Watched decades later, the piece is laughable and frightening in a real way. These kinds of stories can ruin lives. Megadeth is called a Satanic band, despite never writing a Satanic song and the eventual conversion of their frontman to Christianity.

It’s hard to say for sure why so many parents fail to see through this kind of anti-metal propaganda, particularly when their kids — the very kids they assume are blank, undiscriminating slates — are the ones thinking hard about this music, its messages, and its relevance to their lives. It’s so important to trust kids, to trust their instincts when it comes to media. Sure, talk to them about it and make sure they’re actually listening to those instincts. But then let them explore. Take the training wheels off. Let them ride off on their own, fall down, pick themselves up again, and ride on.

Did your parents ever “protect” you from anything they thought was an unsafe influence — something that really enriched your life? Share your stories in the comments.

What if your favorite music could send you to jail?

Heavy metal and Egypt, hand in hand.

Even though plenty of Americans see heavy metal music as immoral, dangerous, violent music, there are are limits to what can happen to its listeners in this country. When Tipper Gore was waving her “filthy fifteen” flag at bands like Mötley Crüe, W.A.S.P., and Venom, the worst would be that your parents might take your records away and break them or burn them.

Not so in Egypt. In 1997, police broke down the doors of some 70 homes and arrested the young men inside. Their crime? Being heavy metal fans. Some were released after two weeks. Others remained in jail in Cairo for a month and a half. The same happened in Morocco in 2003 — where 11 metalheads were acquitted and three were convicted of devil worship.

It was black T-shirts that seemed to cause the most offense. (“Normal people,” pronounced the judge in the case, “go to a concert in a shirt and tie.”)

Acrassicauda, the Iraqi band featured in Heavy Metal in Baghdad, was perhaps the only such band in that city — and ultimately fled, because their lives were in danger for playing and celebrating the music they loved.

It’s one thing to listen to this music in America, where doing so is an act of individualism, of rebellion. It’s another when you can be jailed or killed for it. Why would young men risk their lives just for a few heavy guitar riffs?

For Accrasicauda in Iraq, as it was for many in Egypt, metal is the only outlet available, and it becomes the only thing worth fighting for. These kids take serious personal risks in trying to put on shows, in identifying with anything “American”, in growing their hair.

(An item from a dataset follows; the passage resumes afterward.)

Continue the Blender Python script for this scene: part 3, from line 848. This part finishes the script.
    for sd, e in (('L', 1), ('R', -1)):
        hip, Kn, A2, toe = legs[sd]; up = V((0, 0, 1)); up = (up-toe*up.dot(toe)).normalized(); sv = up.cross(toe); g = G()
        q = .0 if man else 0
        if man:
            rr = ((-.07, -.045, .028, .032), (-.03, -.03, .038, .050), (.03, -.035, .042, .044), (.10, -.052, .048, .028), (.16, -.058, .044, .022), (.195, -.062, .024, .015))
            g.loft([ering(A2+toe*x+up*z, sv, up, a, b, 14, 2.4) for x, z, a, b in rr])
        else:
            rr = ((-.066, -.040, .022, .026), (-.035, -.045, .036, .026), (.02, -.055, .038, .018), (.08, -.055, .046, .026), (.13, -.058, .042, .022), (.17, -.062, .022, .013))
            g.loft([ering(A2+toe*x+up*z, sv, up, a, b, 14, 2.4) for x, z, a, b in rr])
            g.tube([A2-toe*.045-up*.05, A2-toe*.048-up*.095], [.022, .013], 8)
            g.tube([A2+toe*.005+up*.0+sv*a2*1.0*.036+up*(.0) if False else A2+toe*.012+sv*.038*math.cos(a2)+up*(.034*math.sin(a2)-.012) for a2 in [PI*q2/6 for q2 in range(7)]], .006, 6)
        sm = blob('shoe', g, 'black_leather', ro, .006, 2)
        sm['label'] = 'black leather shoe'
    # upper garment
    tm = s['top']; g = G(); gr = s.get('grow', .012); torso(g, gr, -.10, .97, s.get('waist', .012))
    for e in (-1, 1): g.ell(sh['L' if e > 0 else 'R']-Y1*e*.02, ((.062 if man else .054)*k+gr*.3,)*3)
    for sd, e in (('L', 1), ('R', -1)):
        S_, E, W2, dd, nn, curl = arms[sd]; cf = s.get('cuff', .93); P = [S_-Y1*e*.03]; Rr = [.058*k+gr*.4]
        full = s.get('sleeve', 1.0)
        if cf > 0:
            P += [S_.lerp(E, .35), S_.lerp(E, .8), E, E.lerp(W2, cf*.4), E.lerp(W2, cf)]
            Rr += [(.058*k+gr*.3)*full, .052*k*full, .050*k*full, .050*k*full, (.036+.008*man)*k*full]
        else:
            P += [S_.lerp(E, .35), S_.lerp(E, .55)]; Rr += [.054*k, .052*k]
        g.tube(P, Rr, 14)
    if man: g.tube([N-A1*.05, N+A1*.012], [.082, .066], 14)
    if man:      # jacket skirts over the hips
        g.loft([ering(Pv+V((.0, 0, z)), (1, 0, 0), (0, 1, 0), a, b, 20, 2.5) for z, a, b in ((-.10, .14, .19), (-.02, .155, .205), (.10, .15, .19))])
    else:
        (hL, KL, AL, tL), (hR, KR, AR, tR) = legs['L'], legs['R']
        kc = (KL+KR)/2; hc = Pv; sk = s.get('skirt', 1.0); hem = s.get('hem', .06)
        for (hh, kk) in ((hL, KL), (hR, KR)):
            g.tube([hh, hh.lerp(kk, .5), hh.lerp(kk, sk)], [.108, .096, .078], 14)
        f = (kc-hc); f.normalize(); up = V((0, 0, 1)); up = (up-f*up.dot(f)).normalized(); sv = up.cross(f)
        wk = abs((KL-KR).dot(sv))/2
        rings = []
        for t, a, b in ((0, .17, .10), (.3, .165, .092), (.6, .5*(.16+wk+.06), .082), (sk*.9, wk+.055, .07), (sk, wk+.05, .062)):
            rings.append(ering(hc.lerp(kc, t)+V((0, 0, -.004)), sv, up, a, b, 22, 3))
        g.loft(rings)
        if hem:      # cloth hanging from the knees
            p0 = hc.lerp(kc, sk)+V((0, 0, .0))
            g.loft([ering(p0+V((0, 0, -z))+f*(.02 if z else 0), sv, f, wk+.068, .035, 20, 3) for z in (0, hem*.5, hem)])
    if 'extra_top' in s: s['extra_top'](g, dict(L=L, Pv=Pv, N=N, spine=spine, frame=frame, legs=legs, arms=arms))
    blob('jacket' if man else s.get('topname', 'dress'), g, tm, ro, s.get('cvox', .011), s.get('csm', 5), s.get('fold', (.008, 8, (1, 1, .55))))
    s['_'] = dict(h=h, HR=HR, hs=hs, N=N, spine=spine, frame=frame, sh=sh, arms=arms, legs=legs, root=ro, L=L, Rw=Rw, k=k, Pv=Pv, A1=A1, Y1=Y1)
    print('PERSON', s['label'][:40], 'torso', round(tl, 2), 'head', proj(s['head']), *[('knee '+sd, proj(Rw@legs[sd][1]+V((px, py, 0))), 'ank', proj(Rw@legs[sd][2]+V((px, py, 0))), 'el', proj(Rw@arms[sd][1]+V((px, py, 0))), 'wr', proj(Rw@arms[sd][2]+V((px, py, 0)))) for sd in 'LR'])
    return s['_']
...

“Heavy Metal in Baghdad” reminds us there are still real outsiders in the big wide world, and it is not an easy position to stake. The documentary depicts, among other things, Accrasicauda’s last Iraqi show in Baghdad’s Al Fanar Hotel – played to intermittent blackouts and the background accompaniment of gunfire – and how much the success of the show means to the participants. “If we cannot find some fun here,” asks one audience member, almost begging the camera, “then where?”

The devotion to metal in Muslim countries, where it is dangerous to listen or perform this music, can tell us something about why anyone, in any country, would do so. It’s more than just entertainment. Kids who listen to metal feel as though they’re part of a tribe, as though they’ve found kinship with music and musicians who understand how they truly feel inside. Taking the music away doesn’t kill those feelings. It makes them more painful.

Muslim countries aren’t the only place where rebellious music is suspect. In Uzbekistan, a state television documentary warned citizens that such music is “evil” and “Satanic.”

“This satanic music was created by evil forces to bring youth in Western countries to total moral degradation,” according to the documentary.

Thankfully, America left that sentiment behind (mostly) in the 1980s, though it still lingers in some parts of the country. It still brings doubt to parents’ minds when they see kids listening to, say, Slipknot or Dir En Grey.

However, this music doesn’t mean anything less to American fans than it does to Egyptian, Moroccan, Iraqi, or Uzbek fans. It’s a powerful outlet, one that many kids need. The fact that some fans are willing to endanger their lives for it only shows how important heavy metal is to all its listeners, in Cleveland and in Cairo.

What if your favorite music could send you to jail — or worse? Would you still listen to it?